ON ROAD was a company that did the research for this campaign.

They explored estates, nosed around bedrooms, spent time in youth clubs and hung out on street corners to get the truest sense of people and place. Building a holistic image of young Londoners from countless conversations across the city, ON ROAD translated these exchanges into tangible insights for both brand and agency.


The insight we defined was.

Strong youth overcoming barriers in London.


LDNR logo was designed. Alongside posters by an illustrator named Ullus Puggaard. In these posters they used youth from the video to keep everything related to London.

The advertisement campaign was dominantly focused on video as it was meant to spread around youth culture on social media, using quick cuts, fun edits to created gifs and memes which were popular and are still popular on all social media platforms.

The advertisement campaign has since been taken down due to copyright claims from a smaller company with the name LDNR.


"It felt like the brand was disconnected from the kids of London."

The proposition was to make Nike more connected with the youth of London at a grass roots level as it was seen as a dominant American Global Brand.


To do this their aim was to make the advert as relatable to youth in london as possible.

They used different classes to portray the youth struggle from different backgrounds, such as the guy rowing from a posh background, but still relating to the struggle of an everyday London lifestyle when trying to overcome barriers.

258 young Londoners were used to film this advert.


Series of short stories of different youth overcoming barriers to play sport and be active. Showcases how young Londoners shape sport and culture.


They used major influences such as Skepta, Michael Dapaah to relate to the youth culture.


Grime music, London slang, explaining strengths and what it takes to succeed in London

From a schoolboy “running from zone six – with my school bag” to an angry teenage girl who has to “fight my whole family before I even walk in the ring” the video represents all walks of life and the humorous struggles they encounter.

From filming in street cages to the Wembley stadium captures the imagination and the dream of a London Youth playing football in the street cage pretending they are the next best professional footballer and working hard to achieve this.


With the variety of relatable scenes, but the same mentality, it looks at London as one whole community rather than multiple communities within London.


There are countless of metaphors, analogies within this advert and the amount of research that went into creating this staggering, this really taught me how important hands on research is in producing good quality relatable work.


The risks Nike took when creating this advert was that it is aimed solely at the Londoners, but by executing it so well, it became relatable to all athletes aiming to achieve.

This advert brought good light into working class areas that aren't portrayed as "good" areas, that the people in the area are tough and overcome barriers to achieve their goals.


My idea:


My idea is using the proposition of relating to London youth rather than the same insight of the ad campaign Nike used.

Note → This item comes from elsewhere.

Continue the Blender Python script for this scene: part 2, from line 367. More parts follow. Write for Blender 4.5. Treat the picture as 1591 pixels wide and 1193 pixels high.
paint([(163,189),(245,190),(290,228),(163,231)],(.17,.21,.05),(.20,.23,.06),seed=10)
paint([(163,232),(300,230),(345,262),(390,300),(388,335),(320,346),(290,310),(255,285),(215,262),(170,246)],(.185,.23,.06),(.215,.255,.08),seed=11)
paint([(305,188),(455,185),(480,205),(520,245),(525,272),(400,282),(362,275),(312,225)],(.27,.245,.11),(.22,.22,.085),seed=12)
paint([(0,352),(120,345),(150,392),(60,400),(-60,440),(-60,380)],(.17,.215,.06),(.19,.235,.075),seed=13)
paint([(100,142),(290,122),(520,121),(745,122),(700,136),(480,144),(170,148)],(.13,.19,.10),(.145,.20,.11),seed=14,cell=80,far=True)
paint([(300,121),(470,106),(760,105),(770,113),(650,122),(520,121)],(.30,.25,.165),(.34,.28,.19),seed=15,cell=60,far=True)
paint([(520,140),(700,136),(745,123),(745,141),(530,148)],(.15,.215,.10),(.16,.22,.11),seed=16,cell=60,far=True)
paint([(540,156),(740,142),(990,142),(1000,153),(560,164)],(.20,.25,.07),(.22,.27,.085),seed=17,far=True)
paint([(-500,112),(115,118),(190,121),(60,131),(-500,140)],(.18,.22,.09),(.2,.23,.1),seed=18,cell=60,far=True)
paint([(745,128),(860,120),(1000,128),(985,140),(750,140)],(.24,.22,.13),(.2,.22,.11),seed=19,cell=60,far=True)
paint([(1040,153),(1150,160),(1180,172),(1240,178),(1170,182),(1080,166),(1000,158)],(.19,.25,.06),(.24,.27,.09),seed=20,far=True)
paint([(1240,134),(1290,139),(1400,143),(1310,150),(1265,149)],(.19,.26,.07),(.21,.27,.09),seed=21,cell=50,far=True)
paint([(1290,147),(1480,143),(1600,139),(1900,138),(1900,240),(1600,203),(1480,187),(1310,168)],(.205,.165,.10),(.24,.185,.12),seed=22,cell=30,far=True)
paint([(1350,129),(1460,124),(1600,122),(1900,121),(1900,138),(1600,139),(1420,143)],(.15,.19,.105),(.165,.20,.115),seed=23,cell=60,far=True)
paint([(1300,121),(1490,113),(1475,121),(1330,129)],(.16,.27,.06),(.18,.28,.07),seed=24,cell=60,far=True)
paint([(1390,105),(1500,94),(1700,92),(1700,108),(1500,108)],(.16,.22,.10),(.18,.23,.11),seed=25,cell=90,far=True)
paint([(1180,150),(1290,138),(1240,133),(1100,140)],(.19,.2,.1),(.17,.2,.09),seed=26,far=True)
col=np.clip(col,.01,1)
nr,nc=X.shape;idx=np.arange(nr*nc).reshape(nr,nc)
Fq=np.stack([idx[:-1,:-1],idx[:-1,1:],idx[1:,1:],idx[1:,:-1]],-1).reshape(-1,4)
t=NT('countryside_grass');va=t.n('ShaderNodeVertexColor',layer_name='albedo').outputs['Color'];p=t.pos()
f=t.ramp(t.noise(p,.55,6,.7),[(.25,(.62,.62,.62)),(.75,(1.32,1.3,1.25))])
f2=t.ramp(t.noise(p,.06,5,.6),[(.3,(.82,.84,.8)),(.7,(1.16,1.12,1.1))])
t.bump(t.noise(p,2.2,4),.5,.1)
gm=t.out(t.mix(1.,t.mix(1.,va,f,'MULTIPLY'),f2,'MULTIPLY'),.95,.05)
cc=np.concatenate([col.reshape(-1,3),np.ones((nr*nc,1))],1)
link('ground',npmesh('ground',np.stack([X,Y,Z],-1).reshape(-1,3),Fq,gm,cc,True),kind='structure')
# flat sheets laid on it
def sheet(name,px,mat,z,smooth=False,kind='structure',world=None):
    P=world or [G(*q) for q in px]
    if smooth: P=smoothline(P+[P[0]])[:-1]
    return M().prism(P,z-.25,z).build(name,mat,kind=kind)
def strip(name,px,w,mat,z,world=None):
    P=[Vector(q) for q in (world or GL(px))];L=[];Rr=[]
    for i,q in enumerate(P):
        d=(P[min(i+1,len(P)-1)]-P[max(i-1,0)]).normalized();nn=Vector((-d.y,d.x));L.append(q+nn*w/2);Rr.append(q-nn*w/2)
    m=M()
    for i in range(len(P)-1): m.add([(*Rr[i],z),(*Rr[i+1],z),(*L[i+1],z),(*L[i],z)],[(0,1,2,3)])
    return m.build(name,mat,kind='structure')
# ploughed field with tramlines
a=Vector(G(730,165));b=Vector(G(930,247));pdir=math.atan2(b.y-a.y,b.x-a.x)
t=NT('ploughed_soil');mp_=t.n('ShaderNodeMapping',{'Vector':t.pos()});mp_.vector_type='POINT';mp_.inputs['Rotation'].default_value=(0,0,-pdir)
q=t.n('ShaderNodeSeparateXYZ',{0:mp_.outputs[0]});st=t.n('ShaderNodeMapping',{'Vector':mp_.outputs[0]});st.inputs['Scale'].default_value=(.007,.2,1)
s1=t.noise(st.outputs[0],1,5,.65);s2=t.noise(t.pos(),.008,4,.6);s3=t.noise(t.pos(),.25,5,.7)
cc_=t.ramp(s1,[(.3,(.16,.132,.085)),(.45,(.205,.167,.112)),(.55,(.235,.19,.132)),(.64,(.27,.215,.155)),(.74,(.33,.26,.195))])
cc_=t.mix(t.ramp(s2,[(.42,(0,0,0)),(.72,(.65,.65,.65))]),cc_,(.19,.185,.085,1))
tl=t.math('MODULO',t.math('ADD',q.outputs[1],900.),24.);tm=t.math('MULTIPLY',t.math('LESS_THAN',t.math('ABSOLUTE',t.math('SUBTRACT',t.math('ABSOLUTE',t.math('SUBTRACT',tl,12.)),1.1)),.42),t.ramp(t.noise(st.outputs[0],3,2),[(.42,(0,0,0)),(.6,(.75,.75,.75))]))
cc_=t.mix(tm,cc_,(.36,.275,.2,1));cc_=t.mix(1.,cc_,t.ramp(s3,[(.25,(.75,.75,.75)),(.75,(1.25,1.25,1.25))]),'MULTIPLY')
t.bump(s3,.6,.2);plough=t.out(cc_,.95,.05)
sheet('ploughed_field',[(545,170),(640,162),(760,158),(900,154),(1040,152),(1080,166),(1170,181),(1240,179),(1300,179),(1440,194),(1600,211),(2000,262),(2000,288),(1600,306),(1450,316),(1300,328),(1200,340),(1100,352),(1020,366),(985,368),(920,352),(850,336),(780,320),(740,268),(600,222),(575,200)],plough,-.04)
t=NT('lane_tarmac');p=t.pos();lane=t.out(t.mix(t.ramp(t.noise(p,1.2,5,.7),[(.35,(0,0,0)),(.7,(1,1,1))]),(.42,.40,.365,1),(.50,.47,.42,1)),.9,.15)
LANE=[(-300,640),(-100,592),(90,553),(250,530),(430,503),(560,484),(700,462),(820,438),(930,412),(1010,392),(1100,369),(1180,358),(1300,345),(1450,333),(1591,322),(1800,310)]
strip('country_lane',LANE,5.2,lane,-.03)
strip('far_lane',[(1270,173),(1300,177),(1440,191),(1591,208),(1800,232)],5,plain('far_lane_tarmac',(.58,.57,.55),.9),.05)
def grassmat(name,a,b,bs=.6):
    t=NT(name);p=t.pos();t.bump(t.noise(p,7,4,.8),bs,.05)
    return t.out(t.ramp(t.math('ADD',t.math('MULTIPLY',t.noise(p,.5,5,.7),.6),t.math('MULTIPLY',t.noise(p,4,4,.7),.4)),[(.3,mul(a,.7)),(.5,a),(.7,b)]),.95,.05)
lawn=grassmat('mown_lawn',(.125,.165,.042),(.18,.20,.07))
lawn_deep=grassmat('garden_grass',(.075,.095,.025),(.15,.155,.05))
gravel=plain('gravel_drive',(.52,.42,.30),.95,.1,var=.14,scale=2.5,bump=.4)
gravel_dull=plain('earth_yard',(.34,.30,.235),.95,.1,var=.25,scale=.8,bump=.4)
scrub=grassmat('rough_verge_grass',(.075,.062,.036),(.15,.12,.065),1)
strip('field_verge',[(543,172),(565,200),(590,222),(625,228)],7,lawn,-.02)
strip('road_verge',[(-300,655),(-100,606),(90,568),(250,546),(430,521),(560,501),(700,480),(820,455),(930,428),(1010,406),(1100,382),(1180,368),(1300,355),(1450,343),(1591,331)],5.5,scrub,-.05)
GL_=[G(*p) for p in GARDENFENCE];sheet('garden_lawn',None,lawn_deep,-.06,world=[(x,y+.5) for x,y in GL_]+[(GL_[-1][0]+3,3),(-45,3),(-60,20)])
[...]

An ad campaign, social media based, using #Nikeinmyends where people take and post an image of a Nike logo in their local area using this hashtag.


The hashtag is relatable to youth in London using London slang, it also makes it feel personal using their area and where they hang out, whether its playing sport at the street cage or clothing they wear, it is relatable to them or their friendship groups in their local community.




Other Campaigns:


One of my favourite campaigns from the list was KFC - FCK.

This advertisement campaign was so clever using the insight of no publicity is bad publicity. The no chicken at a chicken store was a huge headline within the media and they took that and flipped it upside, making it relatable to everybody fucks up, in a "we are human too" approach, in a witty way accepting their faults. This campaign had such an impact, it used a problem and turned it into a strength.


Another advert that stood out to me was the McDonald - Follow the Arches ad. Which i think is beautiful in its simplicity. It showed McDonald know the power of their logo and brand and that they could use their logo in a playful way and it still be recognisable.


I enjoyed this workshop and seeing how everyone stripped down their adverts to what they perceived to be the truths.